Now we are subject to the capricious whim of mortality, knowing that at any time someone we love could be snatched away from us, or we from them. A kinder world gives me control of my own power switch. When I have no more dreams to follow and have nothing to offer my friends, then I still might not want to switch off, but that choice should be mine.
Simon says, "so to be free is to die."
Let's look even closer at that oft-used idea that it's only through constraints that we can express freedom. Does that mean that every extra constraint that we impose on a being adds to its freedom? Does every constraint that we remove make a person less free? Was the invention of flight something that made man less free by removing the vertical constraint?
This freedom through death idea is a weird distortion of the very concept of freedom. What freedoms do we get from the unmovable constraint of death that we wouldn't have if we were given the choice of when to die? None that I can see. Our very limited lifespan doesn't create interesting challenges that make life more meaningful, it just limits the scope of interesting challenges we can consider attempting. It limits our freedom.
Epicurus: "Death is nothing to us; for that which is dissolved, is without sensation, and that which lacks sensation is nothing to us."
Me: "Death is the ultimate barrier to my personal plans. It should be avoided at all costs."
Death is to be feared as one would the biggest obstacle to one's plans, hopes, and desires. Death is a catastrophic loss for those who rely on your experience. It is to be feared as a source of intense pain for those you love.
Since the potential death of a friend is a valid source of fear for me, why should I not fear my own death on behalf of my friends?
Death is an enemy. It causes pain and limits our freedom. Let's work towards controlling it. Philosophers who think it adds to our freedom have deluded themselves.
- Virge's blog
- Log in to post comments
Comments
Since I haven't read what Mr. Critchley wrote I don't know if I am retreading his delusions, but what about the question of the effect of immortality on society. That is to say, if politicians, capitalists, dictators and strongmen never die, what are the odds that the society immortals wind up living in would be miserable? Not to mention very very crowded. Seems to me there might be a good argument for death in there somewhere (so long as it is someone else, of course).
I'm pretty sure Critchley didn't touch upon anything of that nature in the interview. He may have in his book.

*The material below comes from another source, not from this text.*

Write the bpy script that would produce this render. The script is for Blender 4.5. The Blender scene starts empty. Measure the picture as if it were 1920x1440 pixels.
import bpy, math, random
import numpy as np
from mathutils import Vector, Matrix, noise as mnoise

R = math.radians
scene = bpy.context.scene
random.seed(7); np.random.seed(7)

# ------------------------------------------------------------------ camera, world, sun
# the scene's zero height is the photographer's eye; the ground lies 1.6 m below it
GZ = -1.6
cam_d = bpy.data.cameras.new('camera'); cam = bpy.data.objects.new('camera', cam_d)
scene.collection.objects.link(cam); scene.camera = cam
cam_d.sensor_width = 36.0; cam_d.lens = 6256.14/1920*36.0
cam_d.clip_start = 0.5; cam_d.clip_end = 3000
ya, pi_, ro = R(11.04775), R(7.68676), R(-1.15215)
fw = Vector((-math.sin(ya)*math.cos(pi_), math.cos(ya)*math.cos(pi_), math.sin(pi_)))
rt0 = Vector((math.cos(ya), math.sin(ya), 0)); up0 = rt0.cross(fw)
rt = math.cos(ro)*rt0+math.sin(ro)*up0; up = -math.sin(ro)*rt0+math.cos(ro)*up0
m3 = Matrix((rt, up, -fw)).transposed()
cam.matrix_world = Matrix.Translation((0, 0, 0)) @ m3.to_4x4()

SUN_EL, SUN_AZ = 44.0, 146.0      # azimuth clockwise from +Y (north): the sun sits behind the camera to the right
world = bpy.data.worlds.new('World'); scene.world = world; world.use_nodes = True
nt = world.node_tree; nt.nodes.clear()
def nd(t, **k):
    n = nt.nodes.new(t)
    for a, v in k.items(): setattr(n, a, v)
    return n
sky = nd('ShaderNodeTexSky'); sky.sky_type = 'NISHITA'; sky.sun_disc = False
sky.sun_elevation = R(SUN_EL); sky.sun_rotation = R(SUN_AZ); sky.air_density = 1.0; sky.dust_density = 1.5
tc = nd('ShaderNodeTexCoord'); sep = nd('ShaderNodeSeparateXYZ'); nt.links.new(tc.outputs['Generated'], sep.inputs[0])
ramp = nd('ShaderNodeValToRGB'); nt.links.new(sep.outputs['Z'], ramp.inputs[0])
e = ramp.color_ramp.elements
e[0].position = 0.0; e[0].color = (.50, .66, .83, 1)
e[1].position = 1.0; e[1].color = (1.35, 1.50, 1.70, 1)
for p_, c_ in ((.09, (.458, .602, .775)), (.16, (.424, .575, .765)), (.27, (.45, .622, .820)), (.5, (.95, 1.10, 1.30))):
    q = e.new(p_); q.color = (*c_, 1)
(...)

Crowding and accumulation of power are real issues for immortality. Crowding is already a worsening problem - one that we need to solve regardless of life extension. While I agree that life extension can hardly help but make crowding worse, I can't bring myself to value death as a solution. I'm pretty sure making death optional would not result in everybody deciding to live for ever, but the space made by deaths together with development of new human life supporting environments might never be enough to satisfy the natural urge to raise children. Some (probably severe) reproduction limits seem inevitable.
Accumulation of power is a more subtle problem. At the moment, the ability to leave accumulated wealth to descendants is not a reliable way to pass on power indefinitely, because each new generation that grows up in privilege has a chance to squander the inheritance or fail to maintain it. Even with those shortcomings we still have wealthy families that wield disproportionate power. We live with this situation and fight large wealth with progressive tax laws (to very little effect), and fight establishment of tyranny by trying to empower all people (with varying degrees of success).
An immortal could accumulate wealth, power, and the skills to maintain them indefinitely. If a person does this in ways which are to the detriment of others, then we need to find ways to curtail the behaviour. This is a bug in our current society, not just the hypothetical future. The possibility of immortality merely stops us from sweeping it under the rug - ignoring the pain and relying on natural attrition to clean it up.